Level up with matrix builds (test across several versions at once), secrets (${{ secrets.TOKEN }}) for credentials, and reusable workflows so teams don't copy-paste pipelines. Actions can also build and push Docker images and deploy to your cloud — a complete path from commit to production.
GitLab CI
Stages, jobs, runners, artifacts, cache, rules and manual production gates in .gitlab-ci.yml.
GitLab CI is the other CI system you'll meet constantly, and it's fully integrated into GitLab — repo, CI, registry, and issues in one product. Pipelines live in .gitlab-ci.yml at the repo root.
stages: [build, test, deploy]
build-job:
stage: build
image: node:20
script:
- npm ci
- npm run build
artifacts:
paths: [dist/]
test-job:
stage: test
script: npm test
deploy-prod:
stage: deploy
script: ./deploy.sh
environment: production
rules:
- if: $CI_COMMIT_BRANCH == "main"
when: manual # require a human click for prod
The model: stages run in sequence, jobs inside a stage run in parallel, and jobs execute on runners (which you can host yourself). Jobs pass files forward as artifacts, speed up with cache, and are conditionally included with rules. environment: gives you deployment tracking and one-click rollback in the UI.
The concepts map almost one-to-one onto GitHub Actions — stages/jobs/steps, artifacts, caching, secrets, manual approvals. Learn one deeply and you can read any of them.
Jenkins & pipeline-as-code
The enterprise veteran: controllers, agents, stages, plugins — and why you always use a Jenkinsfile.
Jenkins is the veteran of CI — self-hosted, endlessly pluggable, and still running the pipelines of a huge share of enterprises. Modern SaaS CI is nicer to use, but Jenkins is everywhere in real jobs, so knowing it makes you employable in a large installed base.
You define builds as pipeline as code in a Jenkinsfile committed to your repo:
pipeline {
agent any
stages {
stage('Build') { steps { sh 'make build' } }
stage('Test') { steps { sh 'make test' } }
stage('Deploy') {
when { branch 'main' }
steps { sh './deploy.sh' }
}
}
}
The model: a controller schedules work onto agents (worker nodes), pipelines are made of stages and steps, and thousands of plugins integrate everything from Docker to Slack. That plugin ecosystem is both its superpower and its weakness — plugins are a maintenance and security burden, so keep them few and updated.
Practical advice: never configure jobs by clicking in the UI ("freestyle" jobs) — they can't be reviewed or version-controlled. Always use a Jenkinsfile, so your pipeline lives in Git like everything else.
Artifacts & registries
Build once, deploy everywhere: immutable versioned artifacts, container registries, and retention policies.
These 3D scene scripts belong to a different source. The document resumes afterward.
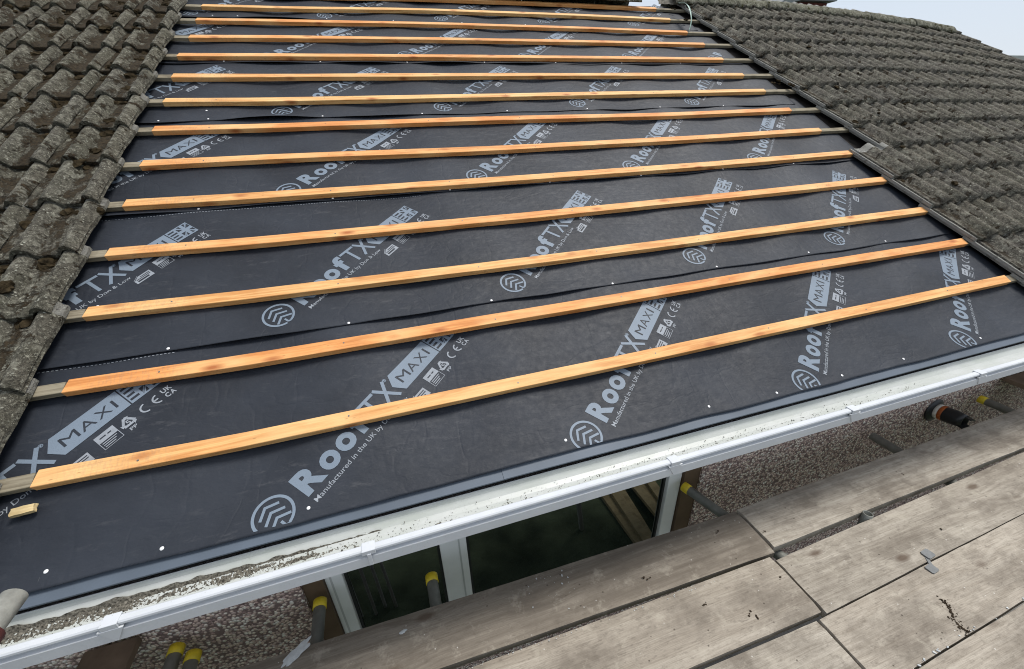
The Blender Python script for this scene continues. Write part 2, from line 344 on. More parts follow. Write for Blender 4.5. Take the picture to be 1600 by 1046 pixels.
M_BRICK = simple('dark_red_brick', (0.125, 0.042, 0.034), 0.9, 0.2, var=0.35, scale=12, bump=0.002)
M_LEAD = simple('grey_lead', (0.20, 0.215, 0.215), 0.6, 0.4, var=0.2, scale=8)
M_SLATE = simple('far_roof_tiles', (0.085, 0.10, 0.095), 0.9, 0.2, var=0.25, scale=8, bump=0.004)
M_RENDER = simple('pale_render', (0.45, 0.43, 0.39), 0.9, 0.2, var=0.1, scale=5)
M_LAWN = simple('lawn', (0.062, 0.080, 0.048), 1.0, 0.05, var=0.6, scale=3.0, bump=0.02)
M_CONC = simple('concrete_path', (0.22, 0.21, 0.19), 0.9, 0.2, var=0.25, scale=4, bump=0.002)
M_SOFF = simple('white_soffit', (0.7, 0.7, 0.7), 0.5, 0.4, var=0.05)
M_ALU = simple('pale_aluminium', (0.62, 0.64, 0.64), 0.5, 0.4, var=0.1)
M_BRICK2 = simple('red_brick', (0.34, 0.12, 0.08), 0.9, 0.2, var=0.35, scale=14)
M_PLANK = timber_old('yellow_planks', (0.34, 0.28, 0.15), (0.46, 0.39, 0.23))
def glass_mat():
    M, n, b = mat('dark_window_glass', 0.015, 0.5); b.inputs['Base Color'].default_value = (0.006, 0.010, 0.009, 1); b.inputs['IOR'].default_value = 2.1
    g = G(n); g.l(g.bump(g.noise(g.coord(), 2.5, 2), 0.0006, 0.3), b.inputs['Normal']); return M
M_GLASS = glass_mat()

# ================================================================== SETTING
gme = mesh('ground', [(-150, -150, -2.62), (150, -150, -2.62), (150, 150, -2.62), (-150, 150, -2.62)], [(0, 1, 2, 3)])
link('ground', gme, None, M_LAWN, kind='structure')
link('path', mesh('path', [(-6, -0.55, -2.615), (12, -0.55, -2.615), (12, 0.25, -2.615), (-6, 0.25, -2.615)], [(0, 1, 2, 3)]), None, M_CONC, kind='structure')
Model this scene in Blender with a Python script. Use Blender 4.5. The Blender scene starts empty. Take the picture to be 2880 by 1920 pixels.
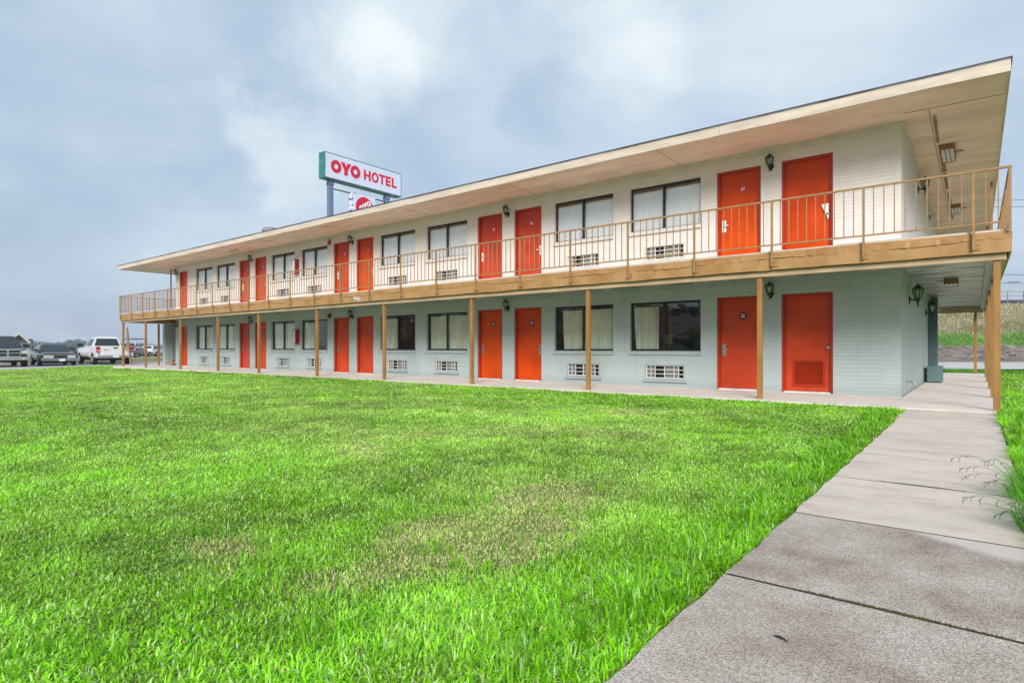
import bpy, math, random
import numpy as np
from mathutils import Vector, Matrix
random.seed(7)
rng = np.random.default_rng(11)
sc = bpy.context.scene
COL = sc.collection
PI = math.pi
R = math.radians
TH = math.atan(1305 / 1655.0)
S, C = math.sin(TH), math.cos(TH)
CAMZ = 0.97


def vp(px, d):
    """ground-plan point at view depth d, in the direction of photo column px"""
    t = (px - 1440) / 1655.0
    return ((-S + t * C) * d, (C + t * S) * d)


# ------------------------------------------------------------------ materials
def mat(name, col, rough=0.6, metal=0.0, spec=0.4, var=0.0, scale=2.0, stretch=(1, 1, 1), col2=None, bump=0.0, bscale=40.0,
        world=False, contrast=(0.35, 0.65), coat=0.0):
    m = bpy.data.materials.new(name)
    m.use_nodes = True
    nt = m.node_tree
    b = nt.nodes['Principled BSDF']
    b.inputs['Roughness'].default_value = rough
    b.inputs['Metallic'].default_value = metal
    b.inputs['Specular IOR Level'].default_value = spec
    b.inputs['Coat Weight'].default_value = coat
    b.inputs['Base Color'].default_value = (*col, 1)
    if var > 0 or col2 or bump > 0:
        tc = nt.nodes.new('ShaderNodeTexCoord')
        mp = nt.nodes.new('ShaderNodeMapping')
        mp.inputs['Scale'].default_value = stretch
        nt.links.new(tc.outputs['Object'], mp.inputs['Vector'])
        vec = mp.outputs['Vector']
    if var > 0 or col2:
        n = nt.nodes.new('ShaderNodeTexNoise')
        n.inputs['Scale'].default_value = scale
        n.inputs['Detail'].default_value = 8
        n.inputs['Roughness'].default_value = 0.65
        nt.links.new(vec, n.inputs['Vector'])
        cr = nt.nodes.new('ShaderNodeValToRGB')
        cr.color_ramp.elements[0].position = contrast[0]
        cr.color_ramp.elements[1].position = contrast[1]
        c2 = col2 if col2 else tuple(c * (1 - var) for c in col)
        c1 = col if col2 else tuple(min(1, c * (1 + var * 0.4)) for c in col)
        cr.color_ramp.elements[0].color = (*c2, 1)
        cr.color_ramp.elements[1].color = (*c1, 1)
        nt.links.new(n.outputs['Fac'], cr.inputs['Fac'])
        nt.links.new(cr.outputs['Color'], b.inputs['Base Color'])
    if bump > 0:
        n2 = nt.nodes.new('ShaderNodeTexNoise')
        n2.inputs['Scale'].default_value = bscale
        n2.inputs['Detail'].default_value = 5
        nt.links.new(vec, n2.inputs['Vector'])
        bp = nt.nodes.new('ShaderNodeBump')
        bp.inputs['Strength'].default_value = bump
        bp.inputs['Distance'].default_value = 0.02
        nt.links.new(n2.outputs['Fac'], bp.inputs['Height'])
        nt.links.new(bp.outputs['Normal'], b.inputs['Normal'])
    return m


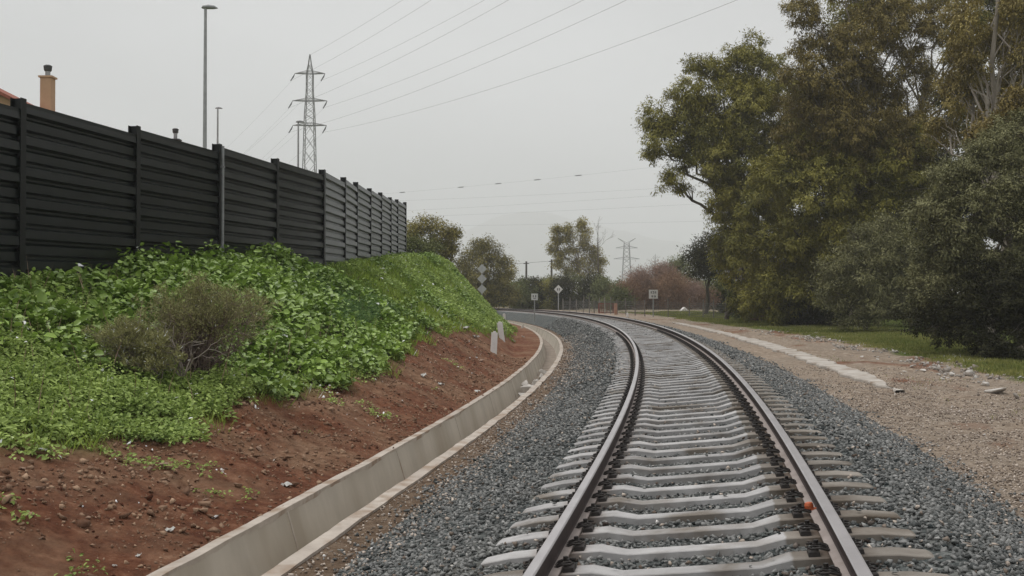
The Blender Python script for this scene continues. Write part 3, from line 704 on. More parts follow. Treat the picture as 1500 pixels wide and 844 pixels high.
build_lamp(437, 180, 62, 0.10, 0.36, 'short street lamp standing tight against the lattice pylon')
# ------------------------------------------------------------------ pylons and wires
M_pyl = mat('pylon_steel', (0.22, 0.22, 0.22), (0.32, 0.32, 0.32), 3, 0.6, 0, 0.2)
M_wire = mat('wire_metal', (0.22, 0.22, 0.22), None, rough=0.6)
M_ins = mat('insulator_glass', (0.07, 0.075, 0.075), None, rough=0.35)
def lattice(mb, levels, r=0.05, rb=0.03):
    """levels: (z, half width)"""
    cor = [(-1, -1), (1, -1), (1, 1), (-1, 1)]
    for (sx, sy) in cor:
        mb.tube([(sx*w, sy*w, z) for z, w in levels], r, 4)
    for (z0, w0), (z1, w1) in zip(levels[:-1], levels[1:]):
        for k in range(4):
            a, b = cor[k], cor[(k+1) % 4]
            mb.tube([(a[0]*w0, a[1]*w0, z0), (b[0]*w1, b[1]*w1, z1)], rb, 4); mb.tube([(b[0]*w0, b[1]*w0, z0), (a[0]*w1, a[1]*w1, z1)], rb, 4)
PYL = at(454, 80, 130.0)
ARMS = []
def build_pylon():
    zb = 1.5; top = PYL[2]; root = empty('power_pylon', (PYL[0], 130.0, zb), 'grey lattice power pylon with three crossarms rising behind the noise barrier', 'pylon', rz=0.0)
    zs = [at(454, y, 130.0)[2] for y in (108, 148, 184)]
    mb = MB(); lv = [(0, 1.05)]
    z = 0
    while z < zs[2]-zb-1: z += 1.75; lv.append((z, 1.05-0.024*z))
    for k in range(9):
        z2 = zs[2]-zb-1+ (zs[0]-zs[2]+1)*(k+1)/9+0.0
        if z2 > lv[-1][0]+0.5: lv.append((z2, max(0.36, 0.68-0.05*(k+1))))
    lv += [(top-zb-1.1, 0.16), (top-zb, 0.03)]
    lattice(mb, lv, 0.048, 0.022); mb.build('lattice_mast', M_pyl, root)
    for z, hl, tilt in zip(zs, (1.75, 2.0, 1.95), (0, 0, 0)):
        mb = MB(); zz = z-zb
        for sy in (-0.3, 0.3):
            mb.tube([(-hl, 0, zz+0.02), (-0.45, sy, zz), (0.45, sy, zz), (hl, 0, zz+0.02)], 0.048, 4)
            mb.tube([(-hl, 0, zz+0.02), (-0.4, sy, zz+0.28), (0.4, sy, zz+0.28), (hl, 0, zz+0.02)], 0.032, 4)
        mb.build('crossarm', M_pyl, root)
        for sx in (-1, 1):
            mb = MB(); P = [(sx*hl, 0, zz), (sx*hl+(-0.12), -0.25, zz-0.42), (sx*hl-0.35, -0.6, zz-0.95)]
            mb.tube(P, [0.03, 0.085, 0.05], 8); mb.build('insulator', M_ins, root)
            ARMS.append((sx, z, np.array([PYL[0]+sx*hl-(0.2), 129.5, z-0.85])))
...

An artifact is the thing your build produces — a JAR, a binary, a Python wheel, a container image, a Helm chart. The golden rule of delivery: build once, deploy everywhere.
Why it matters: if you rebuild the app separately for staging and for production, you have not tested what you shipped — the two builds can differ (a dependency moved, a base image updated). Instead, build a single immutable, versioned artifact, and promote that exact artifact through each environment.
Artifacts live in a registry/repository:
- Container images — Docker Hub, GitHub Container Registry, AWS ECR, Harbor.
- Language packages — npm, PyPI, Maven — usually proxied through Nexus or Artifactory, which also caches public packages (faster builds, and you survive an upstream outage).
Good practice: tag artifacts immutably with a version or Git SHA (app:1.5.0, app:git-a1b2c3d), never overwrite a published tag, scan images on push, sign them so you can prove provenance, and set retention policies — registries grow without limit and get expensive.
- $Build a pipeline that lints, tests, scans, builds a container image, and pushes it to a registry on every push to main.
- $Add a staging deploy plus a manual approval gate before production, and make the version a Git tag.